Intervista a Dario la Rosa




A tu per tu con l’autore


Parliamo del suo libro “Testamento alle amanti”. Come si colloca quest’opera così particolare all’interno della sua produzione letteraria, che comprende soprattutto gialli?

Se dovessi guardarmi allo specchio vedrei qualcuno simile allo Charlot di Chaplin. Un uomo che sa far ridere ma che conserva sempre quella dose di intimità che riesce a toccare il cuore. Così, il Testamento mostra il lato più intimo della mia scrittura. Nei gialli sto sempre più lavorando anche alle parti più misteriose e intime di Iachìno Bavetta. Mi piacerebbe che anche nelle sue inchieste venisse fuori questa duplicità, che rappresenta un po’ il nostro essere uomini, con gioie e dolori. Poi, sai, sono le storie che chiedono di venir fuori, non riesco a pianificare un libro a tavolino. Ero in macchina, pieno inverno, fuori pioveva ed ero melanconico per una cosa che mi era successa. Ho preso il cellulare e ho scritto senza più potermi fermare.

Dal libro traspare un grande rispetto nei confronti della componente femminile della società. A suo parere le donne oggi hanno raggiunto un adeguato riconoscimento sociale?

Credo fermamente che le donne siano il futuro. Vedo in loro una caparbia, una capacità di analisi, di essere decise e al contempo umane che non riscontro più nelle generazioni di uomini nate dopo di me. Sul riconoscimento sociale, inutile dire come ci sia da lavorare, così come sulla reale capacità di fare gruppo. La strada e un pallone riescono ancora a mettere insieme, fra ragazzi, le persone più distanti politicamente o di estrazione sociale. Con le donne noto che ciò avviene con più difficoltà. Senza le donne, però, non ci sarebbero gli uomini. Io tifo per loro e mi esercito anche a fare il casalingo!

In “Testamento alle amanti”, quanto è autobiografica la figura del notaio e chi rappresentano le amanti?

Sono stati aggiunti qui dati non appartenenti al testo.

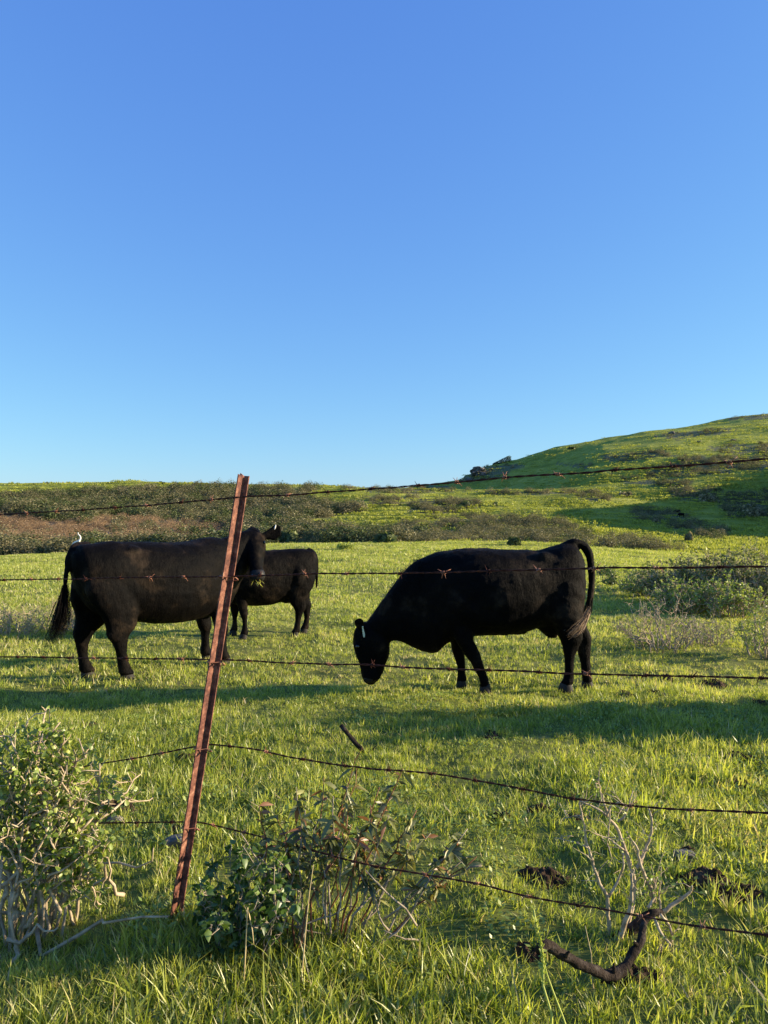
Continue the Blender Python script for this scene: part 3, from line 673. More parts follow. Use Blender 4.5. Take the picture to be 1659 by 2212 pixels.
# bronze leaved plant in the middle with its ivy skirt and the bare shrub on the right
def middle_plant():
    b0 = P(700, 2010, 2.62); b0[2] = gz(b0[0], b0[1]) - .02
    e = empty('shrub', tuple(b0), 'bronze leaved bush with red stems and long narrow leaves in front of the fence', 'shrub')
    mb = MB(); mr = MB(); lv = Leaves()
    tg = [(783,1615),(770,1660),(640,1700),(700,1680),(750,1700),(820,1700),(860,1710),(870,1660),(660,1740),(600,1760),(720,1720),(900,1750),(930,1800),(800,1740),(690,1770),(560,1740),(840,1760),(760,1780),(980,1830),(1030,1850),(1010,1790),(620,1790),(880,1830)]
    for i, (tx, ty) in enumerate(tg):
        sx_ = 640 + (tx - 640) * .45 + rng.normal(0, 20); st = P(sx_, 2010, 2.6 + rng.normal(0, .06)); st[2] = gz(st[0], st[1])
        path = wig(st, P(tx, ty, 2.6 + rng.normal(0, .12)), 10, .03, .02)
        if i < 2: mr.tube(path, np.linspace(.003, .0015, 10), 5); nt_ = 5
        else: (mr if i % 2 else mb).tube(path, np.linspace(.0042, .0016, 10), 5); nt_ = 21
        for k in range(nt_):
            f = rng.uniform(.45 if i > 2 else .6, 1); ii = min(int(f * 9), 8); p = path[ii] + (path[ii + 1] - path[ii]) * (f * 9 - ii)
            d = rng.normal(size=3); d[2] = rng.uniform(-.3, .6)
            for _ in range(2): lv.add(p, d + rng.normal(0, .4, 3), rng.uniform(.032, .066), rng.uniform(.005, .010), rng.uniform(-.05, .8) if rng.random() < .86 else 1.1, rng.uniform(.1, .7), 'lance')
    for a, b_ in [((560,1850),(640,1990)), ((640,1790),(690,1960)), ((780,1890),(840,2010)), ((790,1880),(900,2000)), ((840,1900),(760,1980)), ((830,2010),(930,2060)), ((1010,1850),(830,1985)), ((880,1930),(1040,1870)), ((770,1960),(640,2005)), ((700,1880),(705,2000)), ((740,1830),(730,2000)), ((520,1800),(600,1930)), ((600,1990),(760,2040))]:
        pa = P(*a, 2.55 + rng.normal(0, .05)); pb = P(*b_, 2.55 + rng.normal(0, .05)); pb[2] = max(pb[2], gz(pb[0], pb[1]))
        mb.tube(wig(pb, pa, 8, .035, 0), np.linspace(.0042, .0018, 8), 5)
    mb.build('branches', M['bark_grey'], e); mr.build('red_stems', M['stem_red'], e); lv.build('leaves', M['leaf_red'], e)
    b0 = P(500, 2020, 2.6); b0[2] = gz(b0[0], b0[1]) - .02
    e = empty('vine', tuple(b0), 'dark green broad leaved climber tangled right of the foot of the rusty post', 'plant')
    mb = MB(); lv = Leaves()
    for i in range(38):
        tx = rng.uniform(410, 660); ty = rng.uniform(1820, 2010) if tx > 450 else rng.uniform(1850, 1960)
        st = P(tx * .5 + 255 + rng.normal(0, 15), 2030, 2.6 + rng.normal(0, .08)); st[2] = gz(st[0], st[1])
        path = wig(st, P(tx, ty, 2.5 + rng.normal(0, .14)), 8, .06, .08)
        stem(mb, lv, path, .0024, .0012, 10, .04, .026, 4, 'heart', .15, .001, .05, .2, .85, (0, .9), .35)
    mb.build('stems', M['bark_grey'], e); lv.build('leaves', M['leaf_dark'], e)
middle_plant()
def c5(x, y, d): return P(1075.7 + .3516 * x, 1490.4 + .3516 * y, d)
def bare_shrub():
    D = 2.62
    b0 = c5(740, 1560, D); g0 = gz(b0[0], b0[1])
    e = empty('shrub', (b0[0], b0[1], g0), 'nearly leafless shrub of pale forked branches behind the lower wires', 'shrub')
    mb = MB(); md = MB(); lv = Leaves()
    def br(pts, r0, r1, dz=0., tw=3):
        d = D + dz + np.cumsum(rng.normal(0, .012, len(pts)))
        q = np.array([c5(x, y, dd) for (x, y), dd in zip(pts, d)])
        # refine
        t = np.linspace(0, len(q) - 1, 3 * len(q)); q2 = np.stack([np.interp(t, np.arange(len(q)), q[:, k]) for k in range(3)], 1)
        q2[1:-1] = (q2[:-2] + 2 * q2[1:-1] + q2[2:]) / 4 + rng.normal(0, .0012, (len(q2) - 2, 3))
        mb.tube(q2, np.linspace(r0, r1, len(q2)), 6)
        for k in range(tw * 2):
            i = rng.integers(len(q2) // 3, len(q2)); dd = rng.normal(size=3); dd[2] += .4; dd /= np.linalg.norm(dd)
            en = q2[i] + dd * rng.uniform(.02, .09); mb.tube(wig(q2[i], en, 4, .12, .05), [.0016, .0013, .001, .0007], 4)
            if rng.random() < .55:
                for _ in range(5): lv.add(en + rng.normal(0, .008, 3), rng.normal(size=3), .013, .0045, rng.uniform(.2, 1), .1)
        return q2
    br([(700,1560),(690,1500),(672,1400),(680,1280),(610,1160),(575,1040),(545,930),(530,830),(515,770),(500,690)], .0085, .003, 0, 5)
    br([(680,1275),(740,1170),(775,1080),(770,1000)], .005, .0025)
    br([(740,1560),(780,1480),(830,1320),(840,1150),(800,1050),(770,940),(720,830),(675,775),(600,720),(500,680)], .011, .003, .03, 6)
    br([(730,1560),(800,1380),(825,1250),(822,1130)], .010, .004, -.02)
    br([(960,1300),(930,1200),(900,1140),(870,1060),(855,970),(790,870)], .009, .003, .04, 4)
    br([(850,1095),(880,1050),(905,990),(940,890),(945,790),(925,730)], .007, .003, .03, 5)
    br([(675,775),(640,650),(625,610),(620,540)], .005, .002, .0, 5)
    br([(735,810),(780,780),(800,720),(830,620)], .0045, .0018, .05, 4)
    br([(670,780),(690,715),(740,690),(800,710)], .004, .002, 0, 4)
    br([(550,970),(470,930),(350,908)], .0035, .0012, 0, 2)
    br([(770,980),(690,920),(600,880)], .0035, .0014, 0, 2)
    br([(515,770),(460,775),(410,790)], .003, .001, 0, 2)
    br([(690,715),(680,900),(670,960)], .003, .001, 0, 2)
    br([(1010,1370),(1100,1300),(1190,1235),(1192,1205)], .008, .003, .05, 2)
    br([(960,1400),(1000,1500),(1060,1560),(1070,1620),(1050,1670),(1120,1720),(1180,1730),(1240,1690)], .006, .0018, -.05, 6)
    br([(1000,1380),(1050,1440),(1070,1520),(1060,1600)], .005, .002, -.06, 4)
    br([(1000,1560),(980,1640),(1040,1680)], .0035, .0015, -.06, 4)
    br([(1060,1680),(1070,1800),(1150,1730)], .0035, .0012, -.06, 4)
    br([(985,1400),(1000,1330),(985,1250),(1005,1180)], .005, .002, 0, 4)
    br([(920,1340),(960,1280),(950,1230),(980,1130)], .006, .002, .02, 5)
    mb.build('branches', M['bark'], e)
    q = np.array([c5(x, y, D + k * .0) for k, (x, y) in enumerate([(700,1580),(760,1520),(830,1465),(900,1400),(950,1370),(1010,1360)])]); md.tube(q, [.026, .024, .019, .017, .014, .009], 8)
    md.build('trunk', M['log'], e); lv.build('leaves', M['leaf'], e)
    pts = [(255,1605),(275,1568),(310,1562),(360,1605),(420,1640),(480,1672),(540,1702),(600,1728),(650,1748),(700,1757),(750,1735),(785,1690),(820,1630),(862,1575),(888,1530),(885,1480),(900,1420)]
    dd = np.linspace(2.12, 2.4, len(pts)); q = np.array([c5(x, y, k) for (x, y), k in zip(pts, dd)])
    t = np.linspace(0, len(q) - 1, 60); q2 = np.stack([np.interp(t, np.arange(len(q)), q[:, k]) for k in range(3)], 1)
    for _ in range(2): q2[1:-1] = (q2[:-2] + 2 * q2[1:-1] + q2[2:]) / 4
    r = np.interp(np.linspace(0, 1, 60), [0, .05, .3, .55, .65, .8, 1], [.013, .017, .0155, .018, .018, .013, .008]) * (1 + .12 * fbm(np.arange(60) / 3., np.zeros(60), 4, 2))
    m2 = MB(); m2.tube(q2, r * .92, 16)
    V = m2.V[0]; ce = np.repeat(q2, 16, 0); dd = V - ce; dl = np.linalg.norm(dd, axis=1)[:, None]
    fr_ = np.array([mnoise.fractal(Vector(p * 45), 1., 2., 4) for p in V]) * .0035 + np.array([mnoise.noise(Vector((p[0] * 30, p[1] * 30, p[2] * 30 + 7))) for p in V]) * .0035
    m2.V[0] = V + dd / dl * fr_[:, None]
    for k_ in (14, 33, 48): m2.tube(wig(q2[k_], q2[k_] + rng.normal(0, .012, 3) + [0, -.01, .035], 4, .1, 0), [.008, .006, .005, .003], 7)
    tag(m2.build('fallen_branch', M['log']), 'thick dark curved dead branch lying in the grass at the lower right', 'branch')
    for o_ in [C.objects['fallen_branch'] if 'fallen_branch' in C.objects else None]:
        pass
bare_shrub()
def stick():
    mb = MB(); q = [P(790, 1626, 4.9), P(775, 1606, 4.93), P(757, 1590, 4.97), P(737, 1567, 5.0)]
    mb.tube(wig(q[0], q[3], 7, .02, -.04), [.014, .016, .015, .016, .014, .015, .016], 7)
    mb.tube(wig(P(792, 1630, 4.9), P(812, 1612, 4.85), 5, .03, 0), [.01, .008, .006, .005, .003], 5)
    tag(mb.build('broken_stick', M['log']), 'short thick broken stick standing in the meadow above the bronze bush', 'stick')
stick()
def stalks():
    # yellow green seeding stalk and dry stems in the foreground
    a = P(1195, 2230, 2.05); a[2] = gz(a[0], a[1]); mb = MB(); lv = Leaves()
    top = P(1152, 1962, 2.05); e = empty('flower_stalk', tuple(a), 'yellow green seeding stalk standing left of the dark curved branch', 'plant')
    path = wig(a, top, 10, .012, .0); mb.tube(path, np.linspace(.004, .0025, 10), 6)
    mb.tube(wig(a + [.05, 0, 0], P(1165, 2050, 2.05), 8, .015, 0), np.linspace(.003, .002, 8), 5)
    for k in range(150):
        f = rng.uniform(.45, 1); i = min(int(f * 9), 8); p = path[i] + (path[i + 1] - path[i]) * (f * 9 - i)
        lv.add(p, rng.normal(size=3) * .7 + [0, 0, .8], rng.uniform(.008, .016), .003, rng.uniform(.6, 1), 0)
    mb.build('stem', M['stalk'], e); lv.build('seed_heads', M['leaf'], e)
    for lab, p in [('tall straight straw coloured stem in front of the bronze bush', [(648, 2130), (660, 2010), (668, 1930), (677, 1868)]), ('thin brown upright stem in front of the dark curved branch', [(1283, 2230), (1280, 2120), (1277, 2060), (1264, 2000)]),
                   ('slender pale stalk bent over in the grass at the lower centre', [(525, 1880), (535, 1960), (545, 2010), (548, 2040)])]:
        mb = MB(); q = np.array([P(x, y, 2.3) for x, y in p]); q[0][2] = gz(q[0][0], q[0][1]) - .01
        t = np.linspace(0, 3, 10); q = np.stack([np.interp(t, np.arange(4), q[:, k]) for k in range(3)], 1); mb.tube(q, np.linspace(.0026, .0012, 10), 5)
        tag(mb.build('dry_stem', M['straw']), lab, 'stem', 'dry stems standing in the foreground grass')
stalks()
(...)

Il notaio del Testamento alle amanti è un uomo che conta gli ultimi giorni della sua vita. Io, da buon quarantenne, (tocchi ferro chi legge…) spero di avere qualche decennio ancora a disposizione, quindi di realmente autobiografico c’è poco. Quel che c’è di mio, però, ed è uno dei concetti portanti del testo, è il tema del ricordo, le emozioni che si vivono quando le persone che abbiamo avuto accanto iniziano a farsi distanti per i motivi più disparati. Cosa ricordiamo e cosa ricorderemo di loro? Questa domanda ha un grande fascino e milioni di possibili risposte.

Qual è l’insegnamento che vuole dare il libro, ammesso che ci sia?

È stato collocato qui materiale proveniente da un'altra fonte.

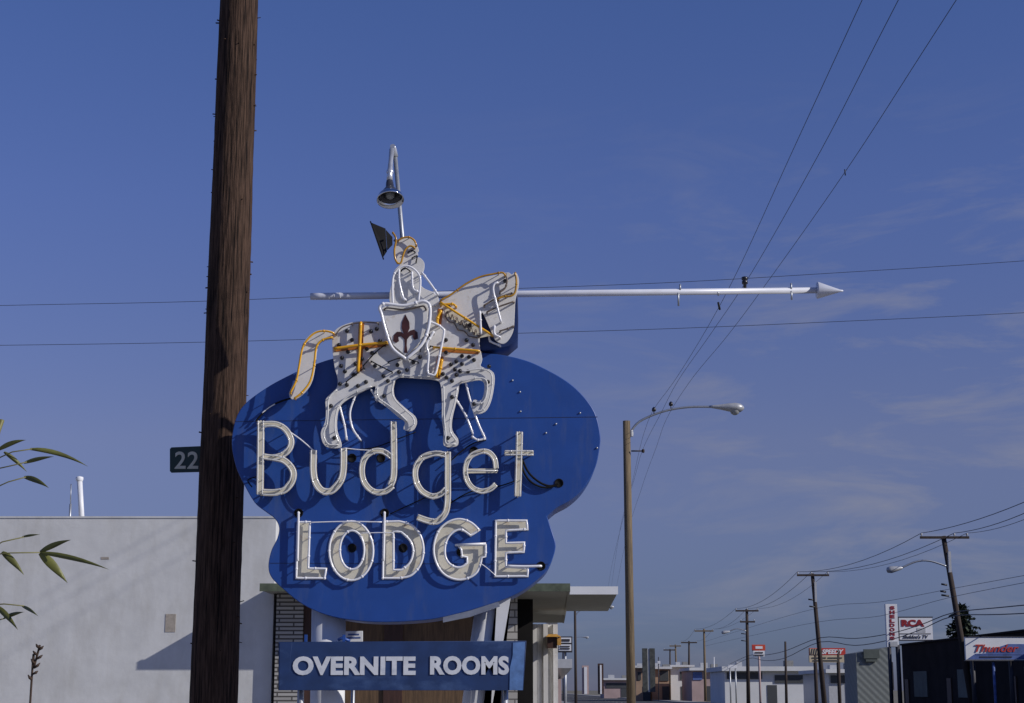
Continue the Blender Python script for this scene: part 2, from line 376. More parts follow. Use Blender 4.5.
# ------------------------------------------------------------------ ground, street
def sheet(name, x0, y0, x1, y1, z, m, div=1):
    b = MB(); b.add([(x0,y0,z),(x1,y0,z),(x1,y1,z),(x0,y1,z)], [(0,1,2,3)])
    return tag(b.build(name, m), kind='structure')
sheet('ground', -2500, -200, 2500, 4500, 0.0, M['earth'])
sheet('forecourt', -40, -8, 2.4, 23.95, 0.006, M['concrete'])
sheet('road', 6.9, -60, 21.0, 3000, 0.004, M['asphalt'])
tag(MB().box((2.4, -60, -0.1), (6.75, 3000, 0.13)).build('pavement', M['concrete']), kind='structure')
tag(MB().box((6.75, -60, -0.1), (6.9, 3000, 0.15)).build('kerb', M['concrete']), kind='structure')
tag(MB().box((21.0, -60, -0.1), (21.15, 3000, 0.15)).build('kerb', M['concrete']), kind='structure')
tag(MB().box((21.15, -60, -0.1), (24.1, 3000, 0.13)).build('pavement', M['concrete']), kind='structure')
b = MB()
for i in range(120):
    y = -40 + i * 9.0
    b.add([(13.87, y, 0.009), (14.03, y, 0.009), (14.03, y + 3, 0.009), (13.87, y + 3, 0.009)], [(0,1,2,3)])
tag(b.build('road_marking', M['paint']), kind='structure')

# ------------------------------------------------------------------ white building on the left
YW = 24.0
t = thing('white_building', 'long plain white stucco building with a flat roof behind the big wooden pole', 'building', (-8, YW, 0))
xr = P(274, 592, YW).x; zt = P(150, 518, YW).z
wall = MB().box((-26, YW, 0), (xr, YW + 14, zt)).build('wall', M['stucco'], t)
cap = MB().box((-26.05, YW - 0.012, zt), (xr + 0.03, YW + 14.03, zt + 0.025)).build('roof_coping', M['stucco'], t)
a, c = P(165, 632, YW), P(176, 614, YW)
MB().box((a.x, YW - 0.006, a.z), (c.x, YW + 0.02, c.z)).build('plaster_patch', M['beige'], wall)
a, c = P(101, 559.5, YW), P(109, 557, YW)
MB().box((a.x, YW - 0.004, a.z), (c.x, YW + 0.02, c.z)).build('plaster_patch', M['beige'], wall)
q = MB(); q.tube([P(83.5, 519, YW + 0.7) - Vector((0, 0, 0.25)), P(79.5, 479, YW + 0.7)], 0.042, 10)
q.lathe([(0.05, -0.03), (0.06, 0.0), (0.055, 0.03), (0.0, 0.045)], P(79.5, 479, YW + 0.7), n=10); q.build('vent_pipe', M['col'], t)
q = MB(); q.tube([P(70, 519, YW + 0.7) - Vector((0, 0, 0.25)), P(70.5, 504, YW + 0.7)], 0.018, 8); q.tube([P(70.5, 505, YW + 0.7), P(71, 484, YW + 0.7)], 0.009, 6)
q.build('vent_pipe', M['galv'], t)

# ------------------------------------------------------------------ motel building behind the sign
t = thing('motel_building', 'motel front of pale brick and brown wood under a flat canopy behind the blue sign', 'building', (-1.6, YW, 0))
YF = 23.24
zs = P(300, 590.5, YF).z; zf = P(300, 583.5, YF).z                 # canopy underside, top
xl = P(262, 590, YF).x; xrf = P(568, 590, YF).x
xb = (562 - CX) / F * 34.5
can = MB(); can.hexa([(xl, YF, zs), (xrf, YF, zs), (xb, 34.5, zs), (xl, 34.5, zs)], [(xl, YF, zf - 0.01), (xrf, YF, zf - 0.01), (xb, 34.5, zf - 0.01), (xl, 34.5, zf - 0.01)])
can = can.build('canopy', M['soffit'], t)
f = MB().box((xl - 0.03, YF - 0.03, zs - 0.012), (xrf + 0.03, YF - 0.001, zf)); f.build('fascia', M['green'], can)
f = MB(); f.hexa([(xrf + 0.001, YF, zs - 0.01), (xrf + 0.03, YF, zs - 0.01), (xb + 0.03, 34.5, zs - 0.01), (xb + 0.001, 34.5, zs - 0.01)],
                 [(xrf + 0.001, YF, zf), (xrf + 0.03, YF, zf), (xb + 0.03, 34.5, zf), (xb + 0.001, 34.5, zf)]); f.build('fascia', M['soffit'], can)
X = lambda px, Y: (px - CX) / F * Y / 1.0
YM = 23.86
def X2(px, Y): return P(px, 640, Y).x
zc = zs - 0.002
MB().box((X2(275.5, YM), YM, 0), (X2(302.5, YM), YM + 1.4, zc)).build('brick_pier', M['stone'], t)
MB().box((X2(302.5, YM) + 0.002, YM + 0.06, 0), (X2(313, YM), YM + 0.3, zc)).build('post', M['darkwood'], t)
w = MB().box((X2(313, YM) + 0.002, YM + 0.22, 0), (X2(505, YM), YM + 0.42, zc)).build('wood_wall', M['panelwood'], t)
MB().box((X2(383, YM), YM + 0.19, 0.02), (X2(402, YM), YM + 0.26, zc - 0.05)).build('door', M['darkwood'], t)
MB().box((X2(505, YM) + 0.002, YM, 0), (X2(517.5, YM), YM + 0.9, zc)).build('brick_pier', M['stone2'], t)
MB().box((X2(517.5, 25.5), 25.5, 0), (X2(533, 25.5), 25.7, zc)).build('doorway', M['void'], t)  # solid near-black slab stands in for the shade inside the opening
# boarded wall further back under the canopy's right side
YB = 29.0
for x0, x1, dy in ((531, 537, 0), (537.3, 543, 0.05), (543.3, 548, 0.0), (548.3, 553, 0.25), (553.3, 558, 0.12)):
    MB().box((X2(x0, YB), YB + dy, 0), (X2(x1, YB), YB + dy + 1.5, P(540, 624, YB).z)).build('wall_board', M['whiteboard'], t)
q = MB(); a, c = P(547.5, 648, YB - 0.3), P(557, 637, YB - 0.3)
q.box((a.x, YB - 0.3, a.z), (c.x, YB - 0.02, c.z)); bx = q.build('brown_box', M['darkwood'], t)  # small brown wall box of unknown use, with an orange hood
q = MB(); q.hexa([(a.x - 0.03, YB - 0.38, c.z + 0.002), (c.x + 0.07, YB - 0.38, c.z + 0.002), (c.x + 0.07, YB - 0.02, c.z + 0.002), (a.x - 0.03, YB - 0.02, c.z + 0.002)],
                 [(a.x + 0.02, YB - 0.3, c.z + 0.05), (c.x, YB - 0.3, c.z + 0.05), (c.x, YB - 0.02, c.z + 0.05), (a.x + 0.02, YB - 0.02, c.z + 0.05)])
q.box((c.x + 0.003, YB - 0.33, a.z + 0.05), (c.x + 0.07, YB - 0.05, c.z - 0.01)); q.build('box_hood', M['orange'], bx)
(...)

Lungi dal volerne dare uno. Io racconto una storia e ogni storia tocca delle corde differenti in base a chi la legge. Dentro c’è il mio grande amore per l’universo femminile. Un mondo che ogni giorno scopri diverso e che ti fa mettere in gioco. L’insegnamento più grande è quello della vita vissuta giorno per giorno, nel rispetto degli uni verso gli altri e in quella che è diventata quasi una parola che fa paura oggi: empatia. Amare è sentire l’altro, è fermarsi a dare una mano, è dire grazie o chiedere scusa.

Quali sono i suoi progetti futuri di scrittura, si collocheranno ancora nell’ambito del giallo o saranno rivolti a testi più intimi come il “Testamento”?

Il primo e più faticoso passo sarà quello di trovare un buon editore per Iachìno Bavetta e compagnia bella, perché fra poco non avrò più spazio nel cassetto e le storie scritte dovranno in qualche modo (spero) venir fuori. E poi i gialli sono il mio grande amore, non potrei non andare avanti. Insieme a questi, però, sta crescendo sempre più la voglia di affrontare tematiche importanti con uno stile più intimo, quindi spero di poter produrre qualcosa in questo senso. E poi ci sono i bambini, sono cresciuto con una mamma che non finiva mai di raccontarmi storie. Oggi ne ho qualcuna nata come letture per i miei bambini. E chissà che anche quella non sia una bella strada da poter percorrere.

Il punto è che scrivere mi rende felice.